Le tas des cécités, morne, informe, fatal,
A l’éblouissement pour faîte et pour total ;
Le Verbe a pour racine obscure les algèbres ;
Les pas mystérieux qu’on fait dans les ténèbres
Sont les frères des pas qu’on fera dans le jour ;
L’essor peut commencer par l’aile du vautour
Et se continuer avec l’aile du cygne ;
Du fond de l’idéal Dieu serein nous fait signe ;
Et, même par le mal, par les fausses leçons,
Par l’horreur, par le deuil, ô Kant, nous avançons.
Querelle, petitesse, ignorance savante,
Tous ces degrés abjects dont ton œil s’épouvante,
Sont les passages vils par où l’on va plus haut ;
La lettre sombre, ô Kant, forme un splendide mot ;
Sans l’étage d’en bas que serait l’édifice ?
L’homme fait son progrès de ce qui fut son vice ;
Le mal transfiguré par degrés fait le bien.
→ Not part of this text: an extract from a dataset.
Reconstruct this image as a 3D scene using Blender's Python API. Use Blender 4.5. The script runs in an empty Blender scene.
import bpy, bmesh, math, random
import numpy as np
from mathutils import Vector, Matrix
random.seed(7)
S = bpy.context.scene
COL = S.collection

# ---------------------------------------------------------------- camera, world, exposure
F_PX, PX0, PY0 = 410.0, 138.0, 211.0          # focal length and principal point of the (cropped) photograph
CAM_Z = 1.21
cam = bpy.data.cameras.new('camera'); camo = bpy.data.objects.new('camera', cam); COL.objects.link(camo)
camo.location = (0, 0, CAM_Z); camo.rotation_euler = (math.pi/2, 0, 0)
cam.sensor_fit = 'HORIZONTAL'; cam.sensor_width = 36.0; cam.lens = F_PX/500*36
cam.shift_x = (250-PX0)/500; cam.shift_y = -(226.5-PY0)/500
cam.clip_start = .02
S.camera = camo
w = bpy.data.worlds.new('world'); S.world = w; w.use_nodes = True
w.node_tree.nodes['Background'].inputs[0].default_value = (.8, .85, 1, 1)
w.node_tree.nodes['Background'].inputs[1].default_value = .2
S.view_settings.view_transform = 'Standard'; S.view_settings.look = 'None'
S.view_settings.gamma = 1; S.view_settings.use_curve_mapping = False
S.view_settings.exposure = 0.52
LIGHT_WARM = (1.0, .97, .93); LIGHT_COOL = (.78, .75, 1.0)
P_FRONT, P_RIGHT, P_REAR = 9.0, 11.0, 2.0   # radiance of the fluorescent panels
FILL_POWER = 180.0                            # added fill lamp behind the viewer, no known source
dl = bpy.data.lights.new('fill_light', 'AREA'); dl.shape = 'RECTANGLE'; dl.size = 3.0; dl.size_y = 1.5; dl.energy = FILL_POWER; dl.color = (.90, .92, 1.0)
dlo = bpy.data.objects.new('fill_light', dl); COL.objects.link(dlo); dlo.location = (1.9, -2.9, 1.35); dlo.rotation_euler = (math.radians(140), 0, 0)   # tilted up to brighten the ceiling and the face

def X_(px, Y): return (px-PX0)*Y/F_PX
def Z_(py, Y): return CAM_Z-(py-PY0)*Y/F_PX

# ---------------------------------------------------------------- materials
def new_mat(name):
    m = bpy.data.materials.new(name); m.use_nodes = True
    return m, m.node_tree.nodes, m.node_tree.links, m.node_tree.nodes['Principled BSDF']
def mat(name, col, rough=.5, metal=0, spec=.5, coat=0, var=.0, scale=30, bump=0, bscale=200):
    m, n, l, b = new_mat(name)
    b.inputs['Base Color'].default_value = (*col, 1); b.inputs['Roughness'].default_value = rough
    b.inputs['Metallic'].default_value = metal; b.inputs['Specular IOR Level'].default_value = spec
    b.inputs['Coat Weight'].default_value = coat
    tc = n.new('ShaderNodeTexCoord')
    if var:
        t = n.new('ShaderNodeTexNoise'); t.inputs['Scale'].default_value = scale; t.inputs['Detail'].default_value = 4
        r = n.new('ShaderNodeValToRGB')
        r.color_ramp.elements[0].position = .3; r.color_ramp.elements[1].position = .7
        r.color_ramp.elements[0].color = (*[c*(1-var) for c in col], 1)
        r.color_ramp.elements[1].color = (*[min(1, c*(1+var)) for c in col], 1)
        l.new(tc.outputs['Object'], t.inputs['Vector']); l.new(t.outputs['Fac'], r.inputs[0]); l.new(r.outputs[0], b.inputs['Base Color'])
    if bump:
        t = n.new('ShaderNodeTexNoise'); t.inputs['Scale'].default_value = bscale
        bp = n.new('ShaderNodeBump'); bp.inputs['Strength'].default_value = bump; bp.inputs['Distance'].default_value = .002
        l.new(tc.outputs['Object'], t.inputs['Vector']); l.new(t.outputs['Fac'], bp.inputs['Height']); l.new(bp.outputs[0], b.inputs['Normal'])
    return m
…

Ne désespère pas et ne condamne rien.
Pour gravir le sublime et l’incommensurable,
Il faut mettre ton pied dans ce trou misérable ;
Un chaos est l’œuf noir d’un ciel ; toute beauté
Pour première enveloppe a la difformité ;
L’ange a pour chrysalide une hydre ; sache attendre ;
Penche sur ces laideurs ton côté le plus tendre ;
C’est par ces noirceurs-là que toi-même es monté.
Dieu ne veut pas que rien, même l’obscurité,
Même l’erreur qui semble ou funeste ou futile,
Que rien puisse en criant : Quoi, j’étais inutile !
Dans le gouffre à jamais retomber éperdu ;
Et le lien sacré du service rendu,
À travers l’ombre affreuse et la céleste sphère,
Joint l’échelon de nuit aux marches de lumière.